Matchmaker, Matchmaker Find Me a Match … And She Did

Long before there was Job.com, there was Sandy Jacoby at Rye Youth Council Employment Service.

 

By Robin Jovanovich

Long before there was Job.com, there was Sandy Jacoby at Rye Youth Council Employment Service. While her first-floor office at Rye High School is far from spacious, lots of good things have happened in that room over the last 15 years.

Her door, right across from the school library, has always been open to students looking for weekend, after-school, and summer jobs — even though the noise level in the hallway often reaches movieplex trailer proportions.

“I didn’t want to have a student think they’d missed me,” she said.

But students will miss her starting in the fall. Jacoby is hanging up her hat. “The computer system is backed up and we now have ten volunteers ready to help match students with jobs, so I am going to be able to play more bridge and tennis and go to the city more often with my husband. We’re expecting our second grandchild and that means a trip to Washington, D.C. And my mother’s 100th birthday is coming up,” she said with her characteristic enthusiasm.
It’s that enthusiasm that has made her job look easy.

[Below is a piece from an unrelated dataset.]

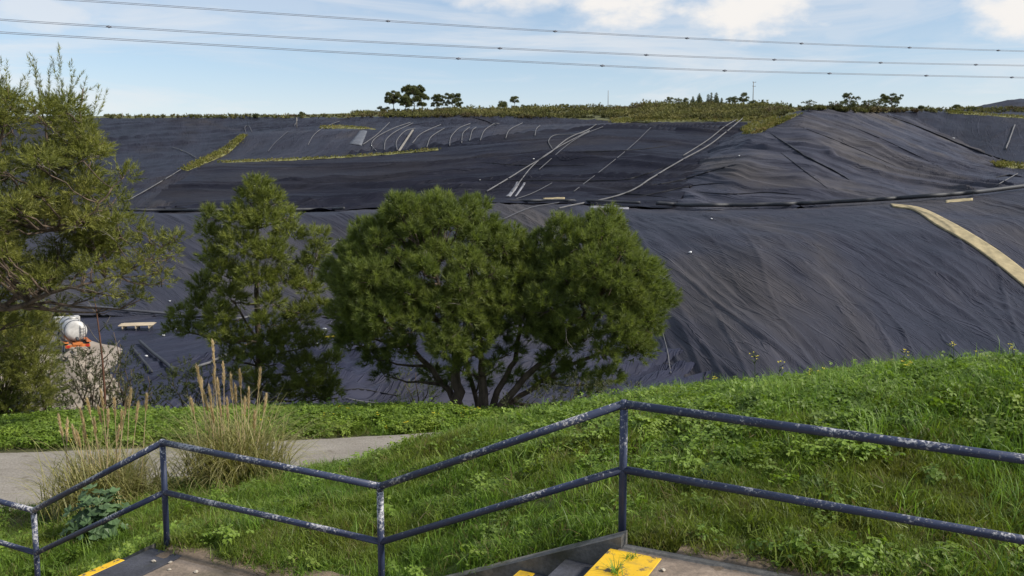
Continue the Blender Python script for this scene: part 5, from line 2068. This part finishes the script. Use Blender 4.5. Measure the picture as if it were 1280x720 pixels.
for i, q in enumerate([
        (492, 138, 24, 17, 'pine', 'slim skyline pine left of the tall wide one', .45),
        (518, 138, 29, 33, 'pine', 'tallest wide skyline pine above the hose bench', .25),
        (507, 139, 20, 14, 'pine', 'small pine tucked against the left side of the tallest skyline pine', .3),
        (548, 137, 19, 16, 'pine', 'left one of a pair of round skyline pines', .3),
        (566, 137, 19, 24, 'pine', 'right broader one of a pair of round skyline pines', .22),
        (628, 135, 11, 11, 'bush', 'round olive bush left of the small umbrella pine', .2),
        (643, 135, 14, 11, 'pine', 'small umbrella pine alone in the middle of the skyline', .5),
        (669, 134, 6, 5, 'conifer', 'tiny pointed conifer left of the low dark bushes', .2),
        (657, 135, 5, 14, 'bush', 'low dark bush right of the small umbrella pine', .2),
        (706, 133, 5, 16, 'bush', 'low bush left of the distant mast', .2),
        (478, 140, 7, 22, 'bush', 'wide low bush at the left end of the skyline trees', .2),
        (836, 130, 10, 10, 'pine', 'leftmost small pine of the right skyline row', .4),
        (848, 130, 9, 12, 'pine', 'second small pine of the right skyline row', .35),
        (857, 130, 8, 8, 'pine', 'third low pine of the right skyline row', .35),
        (866, 130, 10, 7, 'conifer', 'first pointed conifer of the right skyline row', .2),
        (874, 130, 14, 10, 'conifer', 'tallest pointed conifer of the right skyline row', .2),
        (885, 130, 13, 6, 'conifer', 'narrow conifer right of the tallest pointed one', .2),
        (889, 130, 15, 6, 'conifer', 'twin narrow conifer in the right skyline row', .2),
        (895, 130, 15, 9, 'conifer', 'rightmost narrow conifer before the three small pines', .2),
        (902, 130, 8, 5, 'conifer', 'very small conifer before the three small pines', .2),
        (912, 130, 10, 9, 'pine', 'left one of three small pines beside the utility pole', .4),
        (919, 130, 11, 8, 'pine', 'middle one of three small pines beside the utility pole', .4),
        (929, 130, 15, 11, 'pine', 'tallest of three small pines beside the utility pole', .35),
        (944, 134, 9, 16, 'bush', 'dark round bush at the foot of the utility pole', .2),
        (953, 134, 9, 8, 'conifer', 'dark pointed shrub right of the utility pole', .2),
        (973, 135, 6, 6, 'pine', 'tiny pine between the utility pole and the mound', .3),
        (988, 136, 6, 5, 'conifer', 'tiny dark conifer left of the mound top', .2),
        (1011, 138, 12, 17, 'pine', 'spreading small pine just left of the mound top', .25),
        (1045, 138, 11, 20, 'pine', 'low spreading pine above the mound top', .2),
        (1062, 138, 21, 23, 'pine', 'largest rounded pine above the mound top', .2),
        (1085, 138, 12, 18, 'pine', 'low pine right of the largest rounded one', .25),
        (1097, 138, 14, 16, 'pine', 'left half of the double pine right of the mound top', .25),
        (1114, 138, 20, 26, 'pine', 'broad open pine at the right end of the mound trees', .25),
        (1152, 137, 5, 9, 'bush', 'small bush alone on the far right skyline', .2),
        (1197, 137, 6, 10, 'bush', 'round bush left of the far dark mound', .2),
        (1215, 138, 5, 12, 'bush', 'low bush at the foot of the far dark mound', .2),
        (240, 147, 4, 10, 'bush', 'small dark bush on the left skyline', .2),
        (320, 147, 5, 9, 'bush', 'lone dark round bush above the left slope', .2),
        (377, 146, 6, 9, 'bush', 'lone dark bush near the crest right of the grass strip', .2),
        (137, 148, 5, 12, 'bush', 'dark bush on the skyline right behind the loose pine', .2),
        (270, 147, 3, 16, 'bush', 'flat dark bush row on the left skyline', .2)]):
    far_tree(*q[:6], 900 + i, bare=q[6])


M['pole'] = simple_mat('weathered_pole', (.20, .18, .16), .85, .25, .8)
M['steel'] = simple_mat('galvanised_steel', (.28, .29, .31), .5, .2, .8, metallic=.4)


def pole(name, px, ptop, pbase, r, label, cat, arms=()):
    h = None
    for dy in range(12):
        h = hit(px, pbase + dy)
        if h: break
    if h is None: return
    H = at(px, ptop, h.y).z - h.z
    root = empty(name, h)
    tag(root, label, cat)
    MB().tube([(0, 0, -.3), (0, 0, H * .5), (0, 0, H)], [r, r * .9, r * .75], 9).build('shaft', M['pole'], root, smooth_=True)
    for (f, w) in arms:
        MB().box((w * .25, 0, H * f), (w, .12, .14), None, .02).build('cross_arm', M['pole'], root)
        for k in (-.2, .7):
            MB().tube([(w * k, 0, H * f + .05), (w * k, 0, H * f + .2), (w * k, 0, H * f + .34)], [.05, .09, .05], 7).build('insulator', M['steel'], root, smooth_=True)
    return root


pole('utility_pole', 941, 102, 131, .16, 'dark wooden utility pole with short cross arms on the hilltop', 'utility pole', ((.97, 1.3), (.80, 1.1)))
pole('mast', 760, 113, 131, .13, 'thin grey mast standing alone on the hilltop skyline', 'mast')
pole('marker_post', 153, 141, 147, .16, 'short marker post on the left skyline', 'post')
pole('marker_post', 357, 141, 146, .14, 'short marker post left of the lone bush on the crest', 'post')
pole('vent_pipe', 371, 147, 160, .14, 'thin leaning vent pipe on the upper left slope', 'pipe')


# ------------------------------------------------------------------ power lines
M['cable'] = simple_mat('aluminium_cable', (.20, .215, .25), .55, .1, .2)


def power_line(pts, d0, d1, spacers, label):
    """pts: picture points; distance grows from d0 (x=0) to d1 (x=1280)"""
    def dist(px):        # straight in plan
        a = at(0, 100, d0); b = at(1280, 100, d1)
        r_ = ray(px, 60)
        dx, dy = b.x - a.x, b.y - a.y
        t = (a.x * dy - a.y * dx) / (r_.x * dy - r_.y * dx)
        return r_.y * t
    P = [at(q[0], q[1], dist(q[0])) for q in smooth_px(pts, 12)]
    c = P[len(P) // 2].copy()
    root = empty('power_line', c)
    tag(root, label, 'power line', 'power lines across the sky')
    dirv = (P[-1] - P[0]).normalized(); side = dirv.cross(Vector((0, 0, 1))).normalized()
    for k in (-1, 1):
        MB().tube([p - c + side * (.2 * k) + Vector((0, 0, .09 * k)) for p in P], .05, 6).build('conductor', M['cable'], root, smooth_=True)
    xs = [q[0] for q in smooth_px(pts, 12)]; ys = [q[1] for q in smooth_px(pts, 12)]
    for sx in spacers:
        sy = np.interp(sx, xs, ys)
        p = at(sx, float(sy), dist(sx)) - c
        mb = MB()
        q = dirv.to_track_quat('X', 'Z').to_matrix()
        mb.box(p, (.9, .5, .20), q, .04)
        mb.box(p, (.35, .62, .42), q, .05)
        mb.build('spacer', M['cable'], root)


power_line([(-150, -13), (90, 0), (427, 22.5), (640, 36), (854, 47.5), (1067, 57), (1280, 64), (1450, 69)], 170, 245, [485, 694, 859, 1002, 1137, 1248],
           'topmost of the three power lines crossing the sky')
power_line([(-150, 12), (0, 24.5), (213, 38), (427, 50.5), (640, 61), (854, 70.5), (1067, 77.5), (1280, 82), (1450, 85)], 162, 237, [436 - 300, 625, 808, 968, 1101, 1220],
           'middle one of the three power lines crossing the sky')
power_line([(-150, 30), (0, 40.5), (213, 53), (427, 65.5), (640, 76.5), (854, 86.5), (1067, 92.5), (1280, 97), (1450, 100)], 154, 229, [573, 753, 906, 1037, 1158, 1265],
           'lowest of the three power lines crossing the sky')


# ------------------------------------------------------------------ pit: tanker lorry, rubble, pallet, pipes, litter
M['white_paint'] = simple_mat('dirty_white_paint', (.48, .46, .43), .5, .35, 1.6)
M['orange'] = simple_mat('orange_paint', (.46, .14, .03), .6, .3, 1.5)
M['tyre'] = simple_mat('tyre_rubber', (.02, .02, .02), .8, .3, 3)
M['glass'] = simple_mat('dark_glass', (.02, .025, .03), .1, .1, 2)
M['dark_metal'] = simple_mat('dark_metal', (.045, .045, .05), .5, .3, 2)
M['wood'] = simple_mat('pale_timber', (.46, .37, .25), .85, .25, .9)


def tanker():
    p = at(93, 436, 87.0)
    g = drop(p.x, p.y, 0)
    base = Vector((p.x, p.y, g.z + .12))
    root = empty('tanker_lorry', base, math.radians(-56))   # local +x: the lorry's rear end, towards the viewer and right
    tag(root, 'white vacuum tanker lorry with orange chassis parked on the dirt track behind the loose pine', 'lorry')
    def ring(x, r, z=2.25, n=20): return [(x, r * math.cos(2 * math.pi * k / n), z + r * math.sin(2 * math.pi * k / n)) for k in range(n)]
    prof = [(2.15, .25), (2.12, .62), (2.0, .88), (1.82, 1.0), (-2.9, 1.0), (-3.08, .88), (-3.18, .5)]
    V, F = [], []
    n = 20
    for x, r in prof: V += ring(x, r)
    for i in range(len(prof) - 1):
        for k in range(n): F.append([i * n + k, i * n + (k + 1) % n, (i + 1) * n + (k + 1) % n, (i + 1) * n + k])
    F.append(list(range(n))[::-1]); F.append([(len(prof) - 1) * n + k for k in range(n)])
    tank = MB().add(V, F).build('tank', M['white_paint'], root, smooth_=True)
    for x in (1.45, -.6, -2.5):
        mb = MB(); V = ring(x - .13, 1.03) + ring(x + .13, 1.03) + ring(x + .13, .98) + ring(x - .13, .98)
        F = [[r * n + k, r * n + (k + 1) % n, ((r + 1) % 4) * n + (k + 1) % n, ((r + 1) % 4) * n + k] for r in range(4) for k in range(n)]
        mb.add(V, F).build('band', M['dark_metal'], tank)
    MB().tube([(2.1, 0, 1.6), (2.4, 0, 1.55), (2.5, 0, 1.4)], .14, 10).build('outlet', M['dark_metal'], tank, smooth_=True)
    MB().tube([(0, 0, 3.2), (0, 0, 3.42)], .35, 12).build('hatch', M['white_paint'], tank, smooth_=True)
    MB().box((-.8, 0, 1.05), (6.6, .9, .28), None, .04).build('chassis', M['orange'], root)
    MB().box((2.35, 0, .85), (.16, 2.2, .34), None, .03).build('rear_bumper', M['orange'], root)
    for sy in (-1, 1):
        MB().box((1.3, sy * .98, 1.24), (2.7, .42, .10), None, .03).build('mudguard', M['orange'], root)
        MB().box((2.44, sy * .85, .86), (.05, .3, .2), None, .01).build('tail_lamp', simple_mat('red_lamp', (.4, .02, .02), .3), root)
        for x in (.55, 1.85, -4.2):
            w = MB()
            pr = [(-.15, .40), (-.17, .50), (-.10, .54), (.10, .54), (.17, .50), (.15, .40)]
            V, F = [], []
            for (o, r) in pr: V += [(x + r * math.cos(2 * math.pi * k / n), sy * .95 + o, .54 + r * math.sin(2 * math.pi * k / n)) for k in range(n)]
            for i in range(5):
                for k in range(n): F.append([i * n + k, i * n + (k + 1) % n, (i + 1) * n + (k + 1) % n, (i + 1) * n + k])
            wh = w.add(V, F).build('wheel', M['tyre'], root, smooth_=True)
            MB().tube([(x, sy * .95 - .14, .54), (x, sy * .95 + .14, .54)], .39, 16).build('rim', M['steel'], wh)
    ld = MB()
    for sy in (-.22, .22): ld.tube([(2.28, sy + .55, 1.0), (2.24, sy + .55, 2.6), (1.7, sy + .5, 3.3)], .035, 6)
    for k in range(6): ld.tube([(2.27 - .004 * k, .33, 1.15 + k * .27), (2.27 - .004 * k, .77, 1.15 + k * .27)], .025, 5)
    ld.build('ladder', M['dark_metal'], root, smooth_=True)
    MB().tube([(2.3, -.9, 1.4), (1.2, -1.14, 1.35), (-.4, -1.15, 1.42), (-2.4, -1.12, 1.35), (-2.9, -.9, 1.7)], .09, 8).build('suction_hose', M['black_pipe'], root, smooth_=True)
    MB().box((-1.0, 1.0, .85), (1.3, .35, .5), None, .04).build('tool_box', M['dark_metal'], root)
    cab = MB()
    out = [(-3.5, .75), (-5.1, .75), (-5.25, 1.5), (-5.0, 2.75), (-4.7, 2.95), (-3.5, 2.95)]
    V = [(x, -1.15, z) for x, z in out] + [(x, 1.15, z) for x, z in out]
    k = len(out)
    cab.add(V, [list(range(k)), [i + k for i in range(k)][::-1]] + [[i, i + k, (i + 1) % k + k, (i + 1) % k] for i in range(k)])
    cb = cab.build('cab', M['white_paint'], root)
    MB().box((-5.15, 0, 2.1), (.05, 1.95, .95), Matrix.Rotation(math.radians(11), 3, 'Y'), .02).build('windscreen', M['glass'], cb)
    for sy in (-1, 1):
        MB().box((-4.3, sy * 1.16, 2.15), (.9, .03, .7), None, .01).build('side_window', M['glass'], cb)
        MB().box((-5.26, sy * .85, 1.05), (.06, .32, .2), None, .01).build('headlight', M['white_paint'], cb)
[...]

On the board of the Rye Youth Council for many years, Jacoby saw just how many kids needed jobs. “You couldn’t be both a staff member and a board member, so I got off the board to help in a more direct way. We started out with job descriptions on index cards,” she recalled with a laugh. “After that we had a borrowed computer, even a borrowed answering machine. This operation runs on a shoestring budget.”

Jacoby has high praise for Abbie Morrison, who has taken care of all the office’s computer needs, including training the volunteers, and former RHS Principal Jim Rooney for finding an office.

When you ask Sandy about the thousands of babysitting, yard cleanup, moving, driving, pet care, retail helper jobs she’s found, she beams. “I’m really proud that I was able to coordinate with the Guidance Office and were are able to pay honors students — from Rye Country Day, too — who tutor.”

Asked to name one of the student success stories, she is quick to reply: Holly Secon. “She’s the poster child for Rye Youth Employment. She’s worked at an architect’s office, Framing Corner, and when she came back from college in May, she found a job to fill in the time before her summer job started!”

While students will no longer be able to Ask Mrs. Jacoby and have their employment dreams come true, she said she would still volunteer as a floater. Meanwhile, she hasn’t hung up all her hats. She’s a learning disability specialist with an active practice, and she’s got a great track record with students who need college essay and SAT prep.

During our interview, we learned that Sandy Jacoby once taught at the same girls’ school the publisher attended and is an alum of the same college, so expect to see her writing for The Rye Record before long.